Tensão Relações Cordiais não é uma exposição que busca representar a Coleção, ser um instrumento que a legitime para alça-la a uma hipotética exemplaridade (o que a tornaria mais uma mostra desse tipo que, já banal no exterior, vem sendo explorado cada vez mais no Brasil). Pelo contrário: partindo da Coleção, entendida como um texto ainda em processo, um texto que se constitui pelo gosto de sua proprietária, mas, da mesma forma, pelas circunstâncias que emolduram e moldam esse gosto (história pessoal, afinidade entre colecionadora e artistas, oportunidades mercadológicas, “achados” entre o bizarro e o esplêndido etc.), Tensão Relações Cordiais literalmente ilumina cada obra em particular (daí a opção por uma iluminação pontual, que valorize cada obra exposta, e não por uma iluminação que clareie objetos e espaço “democraticamente”, conferindo-lhe falsamente um sentido unidirecional), não propriamente para “esclarecê-las” para o público, mas para visibilizar suas tensões internas em relação com as outras obras de seu entorno.
A exposição se apresenta como uma caverna em que cada obra se comporta como o vestíbulo de uma galeria subterrânea e, simultaneamente, como uma superfície refletora, impossibilitando qualquer “passagem”, forçando o/a visitante a não se esquecer do aqui e do agora.
Que o/a visitante não espere uma exposição de viés cronológico, que “arrume” aquele conjunto de peças dentro de uma ordem, quer do que se convencionou chamar de “História da Arte”, quer do que poderá vir a ser um dia a Coleção Regina Pinho de Almeida.
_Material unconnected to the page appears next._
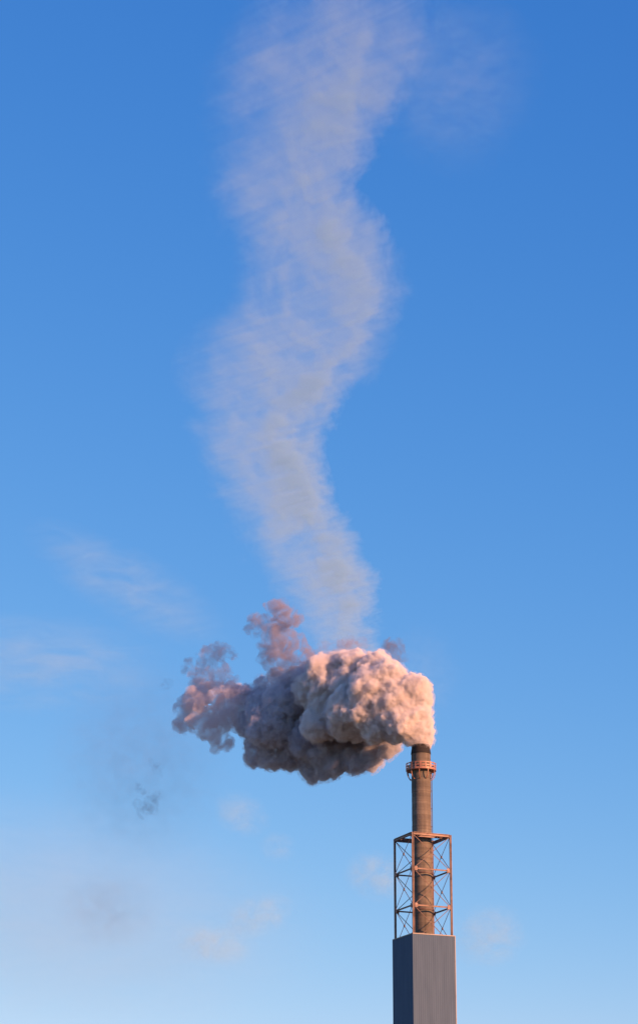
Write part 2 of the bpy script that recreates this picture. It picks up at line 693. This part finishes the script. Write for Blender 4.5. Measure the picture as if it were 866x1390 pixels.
midp = [(430, 260, 44), (395, 255, 34), (420, 320, 66), (372, 282, 42), (360, 330, 60), (335, 385, 74), (305, 335, 50), (300, 435, 46),
        (285, 470, 30), (330, 470, 36), (380, 400, 70), (270, 305, 34), (280, 380, 46), (345, 250, 26), (245, 300, 30), (310, 275, 28)]
mb_ = ball_list(midp, rng, extra=2.0)
mc = grow(mb_, 24, .2, .4, rng)
mc2 = grow(mc, 6, .3, .5, rng, limit=.55, lift=.9)
mat_m = smoke_mat('shade_tinted_drift', 1.7, (.74, .745, .80), .6, .36, .60, .10)  # shade on the middle of the plume is put into this darker colour
billow('drifting_billow', mb_ + mc + mc2, .22, [('VORONOI_F1', 1.3, -.5, 1, .35), ('BLENDER_ORIGINAL', .8, .9, 4, .5)], mat_m, plume)

leftp = [(225, 300, 34), (190, 305, 38), (150, 320, 44), (112, 345, 34), (95, 372, 26), (140, 365, 40), (200, 360, 42), (240, 365, 40),
         (195, 420, 30), (160, 395, 32), (250, 330, 42), (120, 310, 30), (135, 285, 28), (185, 440, 18), (215, 435, 16)]
tb = ball_list(leftp, rng, extra=0.0)
tc_ = grow(tb, 14, .3, .6, rng, lift=.9)
mat_t = smoke_mat('thinning_steam', .95, (.84, .79, .81), .46, .36, .62, .10, 6, .62, .6)
billow('thinning_billow', tb + tc_, .25, [('BLENDER_ORIGINAL', 1.4, 1.5, 5, .5)], mat_t, plume)


def wisp(spec, dens, scale, lo, hi, parent, name='wisp', extra=0.0, seed=1, color=(.50, .48, .55)):
    rg = random.Random(seed)
    b = ball_list(spec, rg, extra=extra)
    b = [(c_, r_ * 1.25) for c_, r_ in b]
    b2 = grow(b, 8, .4, .7, rg, lift=.8)
    m = smoke_mat('wisp_smoke', dens, color, scale, lo, hi, .12, 6, .62, .8)
    return billow(name, b + b2, .25, [('BLENDER_ORIGINAL', 1.2, 1.3, 5, .5)], m, parent)


wisp([(350, 72, 22), (378, 95, 22), (335, 65, 16), (395, 105, 14), (355, 95, 24)], 1.0, .5, .40, .66, plume, seed=2)
wisp([(300, 115, 24), (330, 130, 28), (360, 150, 30), (385, 165, 24), (330, 175, 26), (330, 205, 24), (275, 120, 16), (410, 180, 22), (350, 195, 28), (370, 215, 26), (400, 215, 24), (430, 200, 20), (345, 150, 28)], .8, .5, .40, .68, plume, seed=3)
wisp([(165, 195, 24), (150, 215, 24), (185, 190, 20), (210, 185, 18), (145, 240, 24), (165, 255, 26), (200, 240, 22), (110, 225, 16), (225, 190, 14), (180, 270, 26), (215, 265, 20)], .7, .55, .42, .68, plume, seed=4, color=(.74, .68, .71))
wisp([(655, 180, 20), (668, 195, 20), (645, 172, 16), (670, 175, 14), (640, 205, 16)], .7, .6, .42, .66, plume, extra=6, seed=5, color=(.30, .30, .36))
wisp([(480, 185, 22), (530, 172, 22), (575, 168, 16), (450, 205, 20), (550, 180, 20)], .5, .6, .44, .68, plume, extra=3, seed=6)

# thin torn fringe of vapour round the dense part
fr = [(c_, r_ + .30) for c_, r_ in hb + lb + mb_ + ch1[::2] + lc[::2] + mc[::2]]
mat_f = smoke_mat('steam_fringe', .75, (.90, .88, .88), .9, .44, .68, .08, 5, .62, .8)
billow('steam_fringe', fr, .30, [('BLENDER_ORIGINAL', .9, .8, 4, .45)], mat_f, plume)

# loose scraps of smoke that have broken away
for k, (spec, lab) in enumerate((
        ([(8, 595, 22), (-8, 605, 20), (22, 575, 14), (15, 610, 12), (-25, 590, 12)], 'small dark scrap of smoke low on the left, below the plume'),
        ([(25, 495, 14), (32, 505, 11), (17, 480, 10)], 'faint thin shred of smoke between the plume tip and the dark low scrap'),
        ([(-18, 555, 10), (-24, 545, 8), (-12, 562, 8)], 'small faint shred of smoke at upper left of the dark low scrap'),
        ([(48, 272, 13), (58, 265, 9), (40, 280, 8)], 'tiny dark tuft of smoke left of the plume tip'))):
    o = wisp(spec, .32, .75, .46, .70, None, 'smoke_scrap', seed=20 + k, color=(.42, .40, .44))
    tag(o, lab, 'smoke', 'loose scraps of smoke')

# ------------------------------------------------------------------ high clouds
HZ = 3000.0


def cloud_slab(name, outline, thick, mat, label, HZ=HZ, group=None):
    """closed lens-shaped slab lying at height HZ; outline = rows (photo y, left x, right x)"""
    rows = []
    ys = [r[0] for r in outline]
    n = 60
    for i in range(n + 1):
        y = ys[0] + (ys[-1] - ys[0]) * i / n
        l = float(np.interp(y, ys, [r[1] for r in outline]))
        r_ = float(np.interp(y, ys, [r[2] for r in outline]))
        rows.append((y, l, r_))
    M = 14
    top, bot = [], []
    for i, (y, l, r_) in enumerate(rows):
        e1 = min(1.0, min(i, n - i) / 8)
        for j in range(M + 1):
            s = j / M
            p = at_z(l + (r_ - l) * s, y, HZ)
            th = thick * (0.12 + .88 * math.sin(math.pi * s) ** .6) * (.15 + .85 * e1) / 2
            w = mnoise.noise(Vector((p.x * .002, p.y * .002, 5))) * thick * .3
            top.append((p.x, p.y, HZ + th + w))
            bot.append((p.x, p.y, HZ - th + w))
    k = M + 1
    N = len(top)
    fs = []
    for i in range(n):
        for j in range(M):
            a = i * k + j
            fs.append((a, a + 1, a + k + 1, a + k))
            fs.append((N + a + k, N + a + k + 1, N + a + 1, N + a))
    rim = [j for j in range(k)] + [i * k + M for i in range(1, n + 1)] + [n * k + j for j in range(M - 1, -1, -1)] + [i * k for i in range(n - 1, 0, -1)]
    for a, b in zip(rim, rim[1:] + rim[:1]):
        fs.append((b, a, N + a, N + b))
    o0 = Vector(top[len(top) // 2])
    me = mesh(name, [Vector(v) - o0 for v in top + bot], fs)
    o = link(name, me, mat)
    o.location = o0
    tag(o, label, 'cloud', group)
    return o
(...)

E nem mesmo busque encontrar uma exposição concebida a partir de “analogias de linguagem”. Sem dúvida, poderão ser encontradas conexões mais ou menos óbvias (dependendo de cada caso) entre uma obra ou outra, mas elas não se articularão no espaço com essa pretensão.
Tensão Relações Cordiais ao se inscrever na escrita anterior da Coleção, ao mesmo tempo em que alarga os sentidos do texto que lhe deu origem, agrega a ele o sentido de incômodo em que se vive hoje no país.
Se o texto Coleção Regina Pinho de Almeida escreve a si mesmo enquanto se inscreve na vida cotidiana de sua responsável última, a exposição será tecida a partir de obras que funcionarão como substantivos alocados, “contextualizados” para e pela própria mostra: a galeria da Casa do Parque propriamente dita, mas, da mesma forma, os acessos arquitetônicos que para ela confluem (daí a imagem de “caverna”).
Nesse espaço, as obras formarão um novo texto, uma reescrita (sem nenhuma pretensão de corrigir o enunciado da Coleção e muito menos de ser “a” reescrita definitiva do texto “original”) que coloca em suspensão e em suspeição o previsível de qualquer exposição de arte: induzir a um único sentido, direcionando o olhar e a mente do/da visitante a uma explicação do que é ou do como poderia ser uma exposição concebida e produzida a partir de uma determinada Coleção.
No fundo (da caverna?) o que está por trás desta proposta é singela: apresentar a Coleção Regina Pinho de Almeida como um fenômeno. Um fenômeno que se constitui na vivência de seu próprio vir a ser e que a ele deverá ser incorporado. Uma metáfora da Coleção, mas da mesma maneira, uma metáfora do que pretende vir a ser a própria Casa do Parque: um texto que se constrói na própria constituição de seu vir a ser.